Don’t sell your investment property- try the banks, they may look at you, but make sure you get a no fees loan – their rates may be lower, but by the time you pay their fees, you might be better off somewhere else. Try a broker again – most can still go thru the major banks as well as alternatives.
Happy renovating[]
Also, have you got your own self managed super fund? BECAUSE the cgt is charged at super rate of only 15%. But……super funds can’t borrow either. something for the future?
Another option is to move into your investment property as your home, live in it for six months or so, and then sell it under the principal place of residence CHT exemption and pay no tax! “
I think you’ll find this period will be prorated against the amount of time that is an investment property.

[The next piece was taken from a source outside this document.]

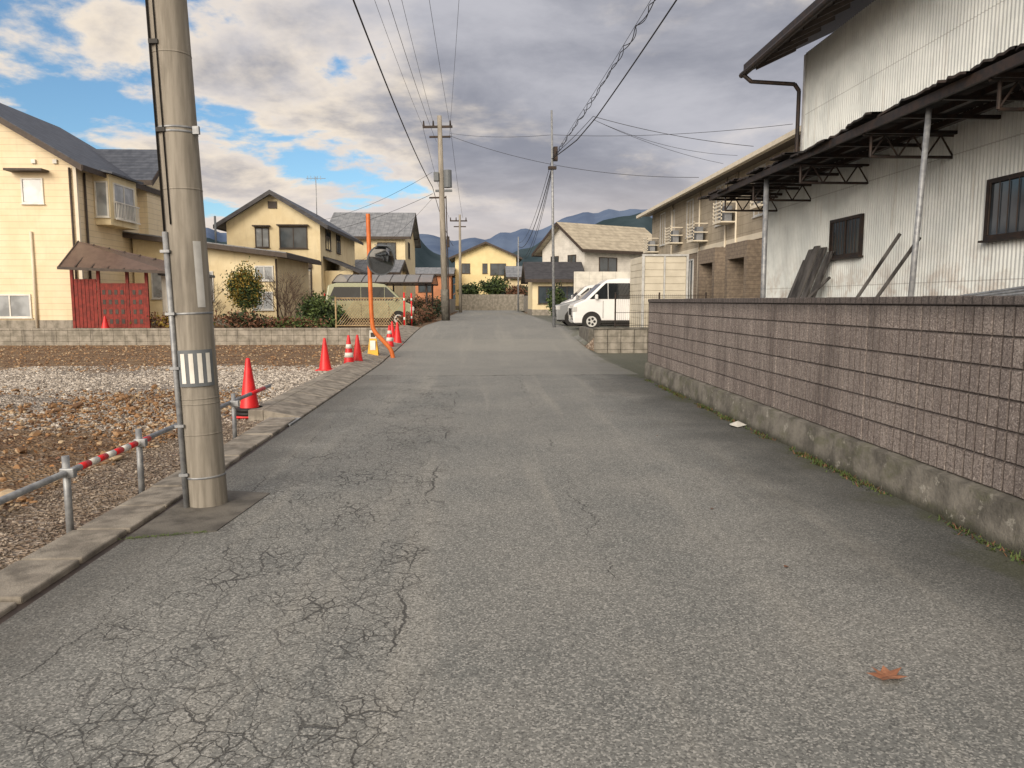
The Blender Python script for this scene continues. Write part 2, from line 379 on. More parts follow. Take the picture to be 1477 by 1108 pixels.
p=scatter(16000,-11,-3.25,8.8,18.5,lambda x,y:(.12+.88*sm((math.sin(x*1.3+y*.9)+math.sin(y*1.1-x*.5)+1.6)/2))*sm((y-8.4-max(0,-x-6)*.9)/2)); stones('gravel',p,RS.uniform(.010,.032,len(p)),M_ST1)
p=scatter(5500,-3.7,-2.76,3.0,10.5); stones('gravel',p,RS.uniform(.005,.015,len(p)),M_ST3)
cl=[(random.uniform(-11,-3.7),random.uniform(4.5,13)) for _ in range(34)]
p=scatter(9500,-13,-3.5,4.2,13.5,lambda x,y:min(1,.12+sum(math.exp(-((x-a)**2+(y-b)**2)/.4) for a,b in cl)))
p=[(x,y,z+random.random()**2*.08) for x,y,z in p]
stones('rubble',p,RS.uniform(.008,.034,len(p))*(1+1.6*(RS.rand(len(p))>.97)),M_ST2)
p=scatter(3500,-20,-3.4,17,27.2); stones('rubble',p,RS.uniform(.015,.045,len(p)),M_ST2)
k=MB()
for _ in range(5200):
    x=random.uniform(-12,-3.5); y=random.uniform(4.2,12)
    if random.random()>.25+.6*math.sin(x*1.7+y)*math.sin(y*1.3): continue
    a=random.uniform(0,6.28); s=random.uniform(.012,.035); z=H(x,y)-.01+random.uniform(0,.07)
    q=Vector((random.gauss(0,.5),random.gauss(0,.5),1)).normalized(); u=q.orthogonal().normalized(); v=q.cross(u); o=Vector((x,y,z)); u2=u*math.cos(a)+v*math.sin(a); v2=q.cross(u2)
    k.poly([o-u2*s,o+v2*s*.6,o+u2*s,o-v2*s*.6],[(0,1,2,3)],random.randrange(2))
k.build('dead_leaves',[M_DRY,mat('leaf_tan',lin(176,130,82),lin(150,106,64),8,.8)])
def mound(cx,cy,rx,ry,h):
    k=MB(); n=30; vs=[]
    for j in range(n+1):
        for i in range(n+1):
            u=-1+2*i/n; v=-1+2*j/n; r=math.hypot(u,v)
            vs.append((cx+u*rx,cy+v*ry,-.06+h*max(0,1-r*r)*(1+.5*math.sin(u*7+cx)*math.cos(v*6))+random.uniform(0,.03)))
    k.poly(vs,[(j*(n+1)+i,j*(n+1)+i+1,(j+1)*(n+1)+i+1,(j+1)*(n+1)+i) for j in range(n) for i in range(n)])
    k.build('dirt_mound',M_DIRT,smooth=True)
mound(-6.6,8.2,2.0,1.3,.16); mound(-5.0,7.0,1.3,.9,.1); mound(-8.2,11.5,2.4,1,.15)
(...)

Ie if you live in for 6months having held it for 2 years . The CGT applicable will be 3/4.
I reckon that Steve was on the money (pardon the pun) when he spoke about refinance.
Q: Why would you sell an asset?
A: Oh, you mean that I don’t have too !!??
What I mean is that provided that the investment property is paying its’ way (I assume that income net of all costs is positive) WHY would you sell it??
Why not just use it to help get the mortgage on all 3 properties.
Caveats:
1) It must stil work financially, i.e. ideally cashflow after refiance at higher lend is still (+)ve or neutral
2) Ideally you will not have to cross-collateralise (more than one title per loan) the new property. You can faciliate this by redrawing on existing investment property and then using this money to help fund new one.
Some lenders like the cross-collateralisation route, but it makes it a little more complicated for you to sell things later (if you ever do). i.e. you need more than one valuation to vary the loan, etc, etc.
Best of all this way you NEVER pay CGT, as you have never disposed of the asset.
BTW the keep never sell idea came from a Dolf De Roos book “Real Estate Riches”; embellishments came from Steve Mck / Dave B / our solicitor / lender / personal experience
You made the comment that CGT is non applicable if you trade up your investment property and you are taxed as if it were income. If the properties were held in a trust with a company as trustee, would the income be taxed at the company rate of 30%?
Cheers,
Matt.
P.S. Love the information available on this forum.